What are you working on now? Anything coming up?

My poetry work has changed considerably since my book came out. I had a lot of launches, readings and interviews over the summer and they’ll continue right into November. I believe in people having access to and pleasure from poetry, similar to how music is a part of people’s everyday lives; so I value opportunities to read my work, to meet readers and to perform alongside other artists, particularly musicians. All my readings are listed on the homepage of my website (www.janeclarkepoetry.ie). I’ll be reading at Clifton Arts Week and in the Courthouse Arts Centre, Wicklow.

I am also working on new poems. I hardly dare say I’m working on the next collection because it’s early days. In some ways it’s like starting all over again, building up a body of work, sending poems out for publication. What’s most important is that I am writing. It’s wonderful to have my book out, it’s wonderful that it has had such a good response but still what is most important, is to be writing, to be responding intensely to the world around me and to be translating that response into poems.  

Where do you write?

I write in all kinds of places - on the train, in coffee shops, in the kitchen , the living room, the office.

Do you write in form?

Most of my writing is free verse though I love writing variations on the sonnet form and I sometimes experiment with villanelles and pantoums. I do think trying to work within the restrictions of a fixed form can be very productive. Sometimes I have tried to write in a particular form, for example terza rima, and it has got a poem going for me (that I might not have found otherwise) but at the editing stage I’ve changed it into free verse. On the other hand, “Who owns the Field?”, one of the poems in The River only took off for me when I tried it as a villanelle. I have lots more to learn about writing in form, which I think would be beneficial for my poetry regardless of whether I use it directly or not.

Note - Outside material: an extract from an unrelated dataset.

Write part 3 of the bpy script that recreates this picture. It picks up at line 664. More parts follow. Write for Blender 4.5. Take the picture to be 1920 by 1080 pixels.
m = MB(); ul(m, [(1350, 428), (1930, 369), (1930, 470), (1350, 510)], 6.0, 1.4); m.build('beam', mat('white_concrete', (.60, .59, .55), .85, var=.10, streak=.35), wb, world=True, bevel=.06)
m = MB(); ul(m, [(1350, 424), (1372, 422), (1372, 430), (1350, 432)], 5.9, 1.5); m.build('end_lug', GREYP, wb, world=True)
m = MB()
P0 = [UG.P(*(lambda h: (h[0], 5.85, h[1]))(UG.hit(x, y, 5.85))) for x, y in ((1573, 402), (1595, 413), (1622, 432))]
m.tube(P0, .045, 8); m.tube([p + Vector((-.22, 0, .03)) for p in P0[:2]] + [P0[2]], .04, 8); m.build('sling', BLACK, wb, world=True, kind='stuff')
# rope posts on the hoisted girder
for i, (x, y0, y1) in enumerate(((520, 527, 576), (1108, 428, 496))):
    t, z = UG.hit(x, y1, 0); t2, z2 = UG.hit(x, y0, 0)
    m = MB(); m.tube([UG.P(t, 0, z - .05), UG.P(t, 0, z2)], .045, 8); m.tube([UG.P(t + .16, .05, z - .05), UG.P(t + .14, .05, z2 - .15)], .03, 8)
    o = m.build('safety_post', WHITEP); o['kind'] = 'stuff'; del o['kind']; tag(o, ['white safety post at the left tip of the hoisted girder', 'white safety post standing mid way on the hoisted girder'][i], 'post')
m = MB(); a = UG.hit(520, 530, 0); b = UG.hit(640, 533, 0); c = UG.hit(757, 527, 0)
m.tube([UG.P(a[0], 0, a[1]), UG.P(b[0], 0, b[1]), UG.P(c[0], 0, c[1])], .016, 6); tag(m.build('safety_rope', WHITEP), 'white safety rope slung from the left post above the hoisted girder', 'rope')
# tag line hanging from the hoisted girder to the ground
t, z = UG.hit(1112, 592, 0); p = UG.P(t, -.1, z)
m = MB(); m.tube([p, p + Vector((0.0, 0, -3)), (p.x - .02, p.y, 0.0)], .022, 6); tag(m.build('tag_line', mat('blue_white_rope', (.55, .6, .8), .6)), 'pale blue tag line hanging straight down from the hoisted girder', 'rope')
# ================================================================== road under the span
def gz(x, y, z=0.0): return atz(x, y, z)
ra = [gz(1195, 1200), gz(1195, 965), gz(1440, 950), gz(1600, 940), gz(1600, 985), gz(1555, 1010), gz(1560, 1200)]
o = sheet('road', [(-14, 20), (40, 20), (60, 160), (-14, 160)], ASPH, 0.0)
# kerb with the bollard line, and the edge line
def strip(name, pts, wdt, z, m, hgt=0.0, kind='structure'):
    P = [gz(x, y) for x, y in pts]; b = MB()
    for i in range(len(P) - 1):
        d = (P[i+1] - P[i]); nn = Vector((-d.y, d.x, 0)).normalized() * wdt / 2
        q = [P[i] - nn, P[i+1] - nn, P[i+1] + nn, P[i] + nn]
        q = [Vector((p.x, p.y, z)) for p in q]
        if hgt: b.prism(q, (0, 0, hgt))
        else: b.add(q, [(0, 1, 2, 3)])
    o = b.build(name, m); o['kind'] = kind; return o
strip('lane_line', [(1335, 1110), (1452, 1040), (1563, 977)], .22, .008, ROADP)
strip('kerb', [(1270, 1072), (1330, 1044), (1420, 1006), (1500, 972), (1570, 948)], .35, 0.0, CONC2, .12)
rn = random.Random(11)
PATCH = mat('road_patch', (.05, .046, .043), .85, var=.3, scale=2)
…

Apart from putting away a poem for a while to let it cook, what other advice would you have for writers starting out?

I’m thinking of what was helpful for me –
  • Immerse yourself in poetry. Read poetry every day. Read widely to find the poetry you love and that will inspire your own work.
  • Make space for writing in your life. Let it be important.
  • Join a workshop group or set one up.
  • Go to poetry courses, e.g. in The Irish Writers’ Centre or at literary festivals like Listowel Writers’ Week, West Cork Literary Festival, Cork Spring Poetry Festival. I learned so much on the courses I attended and I got encouragement to keep writing. The poet facilitators introduced me to a wide range of poetry and helped me develop my own work. I also met many of my poetry friends on these courses.
  • Take every opportunity that comes your way to read your work in public because that will help your confidence. Or set up opportunities by taking it in turns with a group of friends to host an evening of readings, singing, music.
  • Join or set up a poetry book club.
  • Go to poetry readings.
  • Get six poems as ready as you can get them and send them out to a magazine or journal. Then get another six ready and keep going. Expect rejection and celebrate the occasional acceptance. When they are returned see if you can make them stronger and if not try sending them out again. Different editors have different taste.
  • Last but not least – keep writing and keep redrafting until you have it as close as possible to a good poem.

I’m reading a fabulous book at the moment; The Letters of Denise Levertov and William Carlos Williams, edited by Christopher McGowan. Williams gives the younger poet, Levertov, the following advice. 
“Cut and cut again whatever you write – while you leave by your art no trace of your cutting – and the final utterance will remain packed by what you have to say.” 
He also says, 
“Practice, practice, practice, must be the practice of the artist.”
Thanks Jane for sharing your story and some great advice. Jane Clarke's debut poetry collection is available in bookshops and from Bloodaxe.